2) As a test, I removed the global evaluator. The routine actually does
very little, but much to my surprise the program is spending a substantial
amount of time here. I am able to achieve about 550,000 nodes per second
on the 19x19 version with big state!
Everything is relative. If I isolate everything to just the process
of making moves without evaluation or any other factors, then the
state copy is fairly significant. I don't know if the speedup that
results from simpler move appliction and free unmakes is worth it, but
I know that I don't really care if my program is spending most of its
time doing other things. It's certainly not worth the resulting bugs
and complexities of dealing with a crufty un-maker and all the
associated logic.
Of course none of this has to do with how badly my program plays! How
fast you can make moves has little if anything to do with how good a
program plays. My stuff is fast because it doesn't do much of
anything. I incrementally maintain string counts, and liberty counts
for each string existing on the board and that's about it. Most of
the move making decisions are made before the search even begins.
Don
From: Don Dailey <drd@xxxxxxxxxxxxxxxxx>
From: "Anders Kierulf" <anders@xxxxxxxxxxxxxxxxx>
> Anyway, I'm curious about what other knowledge is incrementally updated
> by my fellow Go programmers, and how, if you don't mind.
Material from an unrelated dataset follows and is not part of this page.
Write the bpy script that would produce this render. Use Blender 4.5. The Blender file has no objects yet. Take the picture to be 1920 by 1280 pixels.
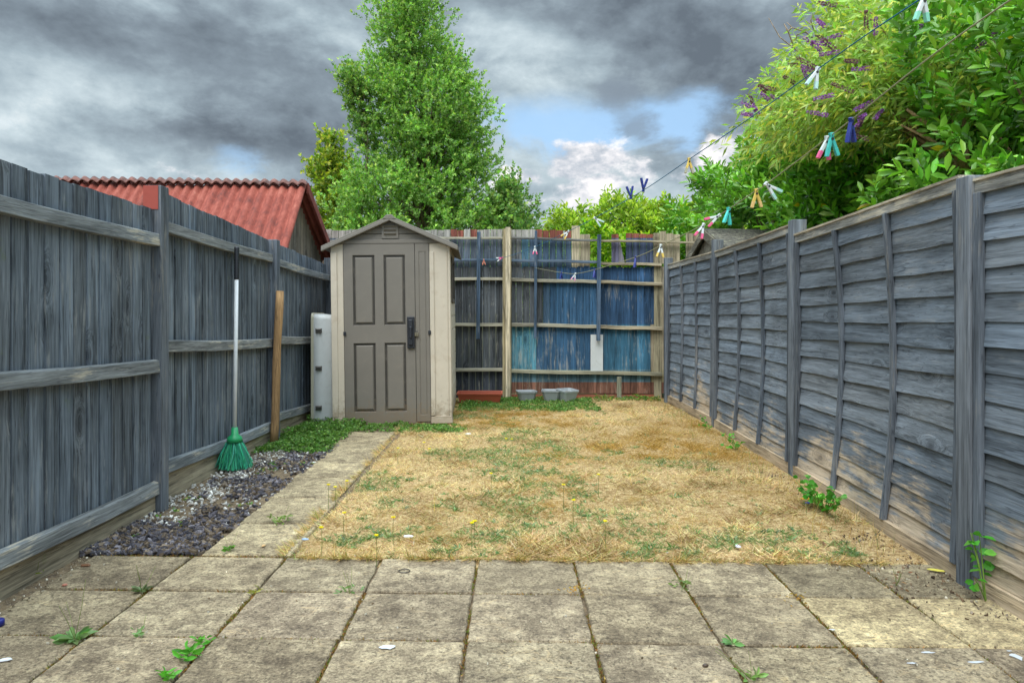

SmartGo currently keeps the following information up-to-date:
- Number of black and white stones on the board.
- Zobrist hash code (64 bits).
- Number of empty neighbors for each point.
- The stones in each block (in a circular linked list).
- The anchor (smallest stone in a block) of each stone.
- The liberties and liberty count of each block (in an array).
- (Optional) Bitboards for all black, white, and empty points.
> Just for some sporty fun, my Go program on PIII-500 can execute about
> one million random moves in under 5 seconds:
>
> Board::TimingTests()
> ---> Playing Random Game
> ***> 1000000 Turns
> ***> 4.625 seconds.
> ***> 216216 turns per second.
Can you elaborate on what you mean by playing random games? To make it a
more realistic test, it should probably include taking back the moves
played, and also check some random liberty counts and iterate through
liberties between moves.
Anders Kierulf
www.smartgo.com
Are these numbers based on taking back moves or just making them?
I would like to emphasize that my test does both. Even though taking
back moves is free for me, I presumably pay for this up front with a
slower move maker. (Actually, is my move maker really slower? I'm
not convinced of this because every program has to provide an
equivalent mechanism and extra logic for taking back moves.)
I get 300,000 nodes per second, on a pentium II laptop running at 400
MGH which includes evaluation, which is fast and simple, but by no
means free.
Phil's program is doing some work mine does not do, because he is
keeping some bit boards updated too. So it's hard to construct an
apples to apples test unless he can turn that stuff off. I have yet
to see a good reason to turn my program into a hackery of global
variables that are updated in place, but I would do this if it meant
extra speed. I don't know of a fair way to test this without actually
going through this excercise, but I need a lot of motivation, because
I think my program is at least pretty fast, if nothing else.